1. sarılmak mükemmel bişey. sarılırken ölmek istiyorum.
  2. https://www.youtube.com/watch?v=7wCLK9iOPDw
    güzel bir yaz günü. sahilde çok fazla insan var, herkes terliyor ama huzur hakim. deniz soğuk, denize girmeye çalışanlar küçük ve tatlı çığlıklar atıyorlar. Sonunda herkes giriyor ama denize. Herkesten aynı ses: "Girince alışıyorsun yahu!".
    sahilde, kumların üstünde armut koltuklar, insanlar şemsiyelerin altında oturuyor. gençlerle dolu tüm bölge. Gençlerin çoğunun elinde soğuk bir bira, üstünden sular damlıyor. Her şemsiyenin altında farklı bir tını, kimisi neşeli, kimisi heyecanlı. Denizden çıkanlar denize girme hakkını beraber geldiği kişiye devrediyor. Yalnız geldiyse de oturuyor içkisini içip kitap okumaya başlıyor, kimisi yeni gelenlere de yer açmak için kalkıyor veyahut yer değiştiriyor. Çocuklar kumdan kale yapıyor, havanın sıcaklığını kimse umursamıyor. Tek amaç yaşadığını hissetmek orada. Çevre tertemiz bir tek çekirdek tanesi bile düşmüyor yere, masmavi bir deniz, uzakta paraşütten bağıranların sesi geliyor, çok az da olsa hissediliyor, güldürüyor insanları. Hafif serin bir esinti esiyor, insanların yüzlerindeki tozları, kum tanelerini alıp götürüyor. Sahilin arkasında canlı müzik ve restoranlar var. Jandarma da geziyor sahili ama onların da bir endişesi yok. Herkes gibi eğleniyorlar insanlarla birlikte, hep beraber, sonu yokmuşçasına...
  3. tam da bu vakitlerde gökyüzüne çıkıp yıldızları toplayasım geliyor içimden...⭐
  4. çalışma hayatında ikiyüzlü, yalaka, manipülatif ve yalancı insanların sırf birilerine çıkarı doğrultusunda fayda sağladığı için barındırılmasına, azarlanmamasına, uyarılmamasına tahammülüm kalmadı artık..

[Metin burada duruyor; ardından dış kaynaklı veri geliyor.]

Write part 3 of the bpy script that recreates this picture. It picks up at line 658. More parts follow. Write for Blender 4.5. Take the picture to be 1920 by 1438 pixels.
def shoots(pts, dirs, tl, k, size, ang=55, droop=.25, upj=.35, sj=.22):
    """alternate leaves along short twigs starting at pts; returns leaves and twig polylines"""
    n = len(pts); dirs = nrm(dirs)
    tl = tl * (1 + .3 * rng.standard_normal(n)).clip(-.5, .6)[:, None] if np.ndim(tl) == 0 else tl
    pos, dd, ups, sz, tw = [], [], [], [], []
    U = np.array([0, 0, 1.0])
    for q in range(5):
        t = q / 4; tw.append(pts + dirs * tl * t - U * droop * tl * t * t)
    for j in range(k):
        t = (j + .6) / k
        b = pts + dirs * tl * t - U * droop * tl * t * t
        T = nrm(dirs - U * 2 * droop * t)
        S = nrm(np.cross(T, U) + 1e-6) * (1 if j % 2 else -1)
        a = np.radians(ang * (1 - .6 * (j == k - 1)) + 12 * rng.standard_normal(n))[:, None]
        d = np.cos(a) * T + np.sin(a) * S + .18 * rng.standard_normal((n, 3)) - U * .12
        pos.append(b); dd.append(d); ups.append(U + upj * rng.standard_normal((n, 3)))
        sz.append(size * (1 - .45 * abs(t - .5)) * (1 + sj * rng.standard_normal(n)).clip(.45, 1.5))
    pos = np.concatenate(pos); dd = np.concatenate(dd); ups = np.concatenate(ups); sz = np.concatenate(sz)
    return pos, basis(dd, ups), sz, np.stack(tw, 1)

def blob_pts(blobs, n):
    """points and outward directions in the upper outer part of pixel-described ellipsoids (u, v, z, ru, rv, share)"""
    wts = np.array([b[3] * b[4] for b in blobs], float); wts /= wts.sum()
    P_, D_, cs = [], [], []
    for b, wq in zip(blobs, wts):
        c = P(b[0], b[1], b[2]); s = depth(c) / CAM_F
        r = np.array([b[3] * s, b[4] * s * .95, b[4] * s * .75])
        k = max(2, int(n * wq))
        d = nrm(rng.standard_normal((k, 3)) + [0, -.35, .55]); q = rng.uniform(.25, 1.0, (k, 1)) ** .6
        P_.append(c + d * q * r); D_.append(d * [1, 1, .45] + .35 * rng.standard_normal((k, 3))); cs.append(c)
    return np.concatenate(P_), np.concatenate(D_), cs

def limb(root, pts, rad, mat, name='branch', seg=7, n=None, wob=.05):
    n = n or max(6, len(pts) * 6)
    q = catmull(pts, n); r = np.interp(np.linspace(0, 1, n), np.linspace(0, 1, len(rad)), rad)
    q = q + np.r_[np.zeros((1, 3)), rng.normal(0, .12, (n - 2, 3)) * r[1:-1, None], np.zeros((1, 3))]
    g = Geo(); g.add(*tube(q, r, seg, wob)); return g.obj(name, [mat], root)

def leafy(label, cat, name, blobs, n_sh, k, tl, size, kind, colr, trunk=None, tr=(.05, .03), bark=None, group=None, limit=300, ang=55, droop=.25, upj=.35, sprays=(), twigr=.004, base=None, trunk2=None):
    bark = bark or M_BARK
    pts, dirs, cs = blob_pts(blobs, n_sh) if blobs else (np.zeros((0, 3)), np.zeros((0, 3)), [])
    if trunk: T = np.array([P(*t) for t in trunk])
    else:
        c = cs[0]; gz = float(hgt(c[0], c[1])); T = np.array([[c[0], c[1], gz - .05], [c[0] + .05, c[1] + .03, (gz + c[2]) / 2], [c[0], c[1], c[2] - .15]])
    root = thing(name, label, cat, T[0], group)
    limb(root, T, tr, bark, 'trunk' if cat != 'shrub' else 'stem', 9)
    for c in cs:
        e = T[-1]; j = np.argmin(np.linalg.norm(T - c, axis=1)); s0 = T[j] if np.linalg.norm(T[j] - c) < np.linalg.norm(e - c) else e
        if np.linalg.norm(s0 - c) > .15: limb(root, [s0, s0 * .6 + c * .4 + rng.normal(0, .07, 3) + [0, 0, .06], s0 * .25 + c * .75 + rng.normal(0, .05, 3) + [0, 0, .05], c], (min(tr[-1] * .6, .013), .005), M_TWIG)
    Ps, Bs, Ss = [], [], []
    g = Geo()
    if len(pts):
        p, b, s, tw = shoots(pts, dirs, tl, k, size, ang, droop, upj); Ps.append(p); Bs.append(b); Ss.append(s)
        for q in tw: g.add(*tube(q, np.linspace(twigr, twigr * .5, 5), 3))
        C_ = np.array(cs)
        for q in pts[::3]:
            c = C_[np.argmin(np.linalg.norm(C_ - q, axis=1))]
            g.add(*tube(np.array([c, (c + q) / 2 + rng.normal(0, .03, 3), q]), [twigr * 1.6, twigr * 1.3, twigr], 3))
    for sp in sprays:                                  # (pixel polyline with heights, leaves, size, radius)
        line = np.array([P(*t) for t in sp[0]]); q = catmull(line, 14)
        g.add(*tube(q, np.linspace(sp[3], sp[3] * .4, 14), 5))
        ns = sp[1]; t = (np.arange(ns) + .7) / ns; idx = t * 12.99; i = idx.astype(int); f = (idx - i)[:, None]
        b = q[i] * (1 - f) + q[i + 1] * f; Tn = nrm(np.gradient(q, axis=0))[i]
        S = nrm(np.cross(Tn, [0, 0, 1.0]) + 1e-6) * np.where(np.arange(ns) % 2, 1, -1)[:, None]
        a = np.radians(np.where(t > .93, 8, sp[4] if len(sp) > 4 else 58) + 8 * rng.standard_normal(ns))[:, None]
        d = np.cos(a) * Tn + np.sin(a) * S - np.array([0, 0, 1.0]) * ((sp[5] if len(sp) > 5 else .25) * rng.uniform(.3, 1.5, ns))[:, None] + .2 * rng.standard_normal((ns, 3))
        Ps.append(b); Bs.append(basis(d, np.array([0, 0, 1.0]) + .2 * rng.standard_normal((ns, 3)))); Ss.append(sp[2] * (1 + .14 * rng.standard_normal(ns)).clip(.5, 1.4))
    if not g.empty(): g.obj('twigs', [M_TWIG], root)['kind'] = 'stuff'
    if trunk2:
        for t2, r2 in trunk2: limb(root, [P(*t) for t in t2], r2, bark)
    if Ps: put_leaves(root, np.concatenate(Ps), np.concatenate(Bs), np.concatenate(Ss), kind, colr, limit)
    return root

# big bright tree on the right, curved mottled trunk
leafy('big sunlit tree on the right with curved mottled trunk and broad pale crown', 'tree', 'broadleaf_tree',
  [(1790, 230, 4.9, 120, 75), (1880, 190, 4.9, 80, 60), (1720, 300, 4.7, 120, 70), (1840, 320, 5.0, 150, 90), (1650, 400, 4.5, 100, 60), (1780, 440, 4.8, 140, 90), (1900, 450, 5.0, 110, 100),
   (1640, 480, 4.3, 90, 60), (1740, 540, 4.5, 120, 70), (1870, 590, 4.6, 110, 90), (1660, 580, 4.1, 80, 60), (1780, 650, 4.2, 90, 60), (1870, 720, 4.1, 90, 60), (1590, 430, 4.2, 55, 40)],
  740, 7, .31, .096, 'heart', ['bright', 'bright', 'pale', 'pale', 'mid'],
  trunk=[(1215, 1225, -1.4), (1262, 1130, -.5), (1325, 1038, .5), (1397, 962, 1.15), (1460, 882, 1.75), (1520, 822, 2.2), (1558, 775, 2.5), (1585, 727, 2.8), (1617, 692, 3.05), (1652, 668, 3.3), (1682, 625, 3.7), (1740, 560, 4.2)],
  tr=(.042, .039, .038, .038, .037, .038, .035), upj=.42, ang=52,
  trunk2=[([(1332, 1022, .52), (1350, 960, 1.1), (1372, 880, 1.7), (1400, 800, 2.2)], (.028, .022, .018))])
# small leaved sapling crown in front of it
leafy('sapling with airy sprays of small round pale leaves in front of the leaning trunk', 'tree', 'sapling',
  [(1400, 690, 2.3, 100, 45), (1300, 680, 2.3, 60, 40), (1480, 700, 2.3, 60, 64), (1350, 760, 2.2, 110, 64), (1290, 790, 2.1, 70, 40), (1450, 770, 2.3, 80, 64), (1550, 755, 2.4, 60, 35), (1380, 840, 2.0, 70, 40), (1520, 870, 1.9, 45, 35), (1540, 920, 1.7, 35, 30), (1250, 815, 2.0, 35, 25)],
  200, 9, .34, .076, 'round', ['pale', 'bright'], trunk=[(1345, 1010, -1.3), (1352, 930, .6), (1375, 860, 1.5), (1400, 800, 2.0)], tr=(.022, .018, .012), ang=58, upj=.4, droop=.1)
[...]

    bir öğretmen düşünün, altı ders saatinin beşinde derste uzun uzun telefon görüşmeleri yapsın, otizm spektrum bozukluğu olan öğrencisini onun gözetimindeyken bahçede yalnız bıraksın, derslere girmesin, sürekli müdüre hanım çağrıyor beni diye geç gelsin, sınıfta ortalıkta falçata falan bıraksın, boyuna çizgi film izlettirsin... sayısız kere uyarmama rağmen bunları düzeltmesin, çocuklara bir şey öğretmek şöyle dursun var olan bilgilerini de allak bullak ettirsin, davranış problemlerini sürekli pekiştirsin..

    ve bu öğretmen hiç uyarılmasın, azarlanmasın, gözetim altına alınmasın.
    aklınız alıyor mu yahu, benim almıyor..
  5. bir bölümde plankton yengeç burgerin formülünü öğrenmek için sünger bobu hipnoz ediyordu galiba, ben ne söylersem o kelimeyi duyunca aklına gelen şeyi söyleyeceksin diyordu, konuşma şu şekilde
    p: kova
    s: kova
    p: hamburger
    s: hamburger

    bu tarz aklına geleni söyle, düşündüğünü söyle denince aklıma hep bu geliyor.
  6. islak kek
  7. herkesi kandırabilirken her gece kendimle yüzleşmek ne zor şey..
  8. mü-dürüm diye bi dürümcü var yemek sepetinde.
  9. cliff osbirden baska seyler de dusunuyomus bazen.
  10. tamam işte olmadı kafe açarım liselilerle liseli kalırım. bi' kivi bi' çay isterler. ama ben tanırım o çay isteyeni. demli sever, şekersiz. götürürken de yanına şeker koymam. rengini gördüğünde ve şekerlerin yokluğunu farkettiğinde mutlu olur bilirim. kitaplarımı okurlar, onlara antik gibi gözüken fanzinlerimi çalarlar. kızmam da nasıl kızayım. sanki ben yapmıyorum. evet evet, böyle yaşlanayım ben.

    ya da bakkal mı açsam? mahalle bakkalı böyle. beton sitelerde yine betondan yapılma samimiyetler arasında bakkal hikayeleri hep eksik kalıyor. artık bir hikayede rol alayım. özne olayım hem. çocuklar evin bozukluk köşesinden az biraz çalıp cips alsınlar.

    ya da kantinci mi olsam?
    ya da küçük bi' pastanem olsa?
    ya da starbucks muadili kahveci?
    ya da sadece bitki çayı sattığım dükkan?
    yok yok. en iyisi durayım ben. hayatım boyunca sadece durayım.
    durmak süper bişey zaten ağaçlar haklı.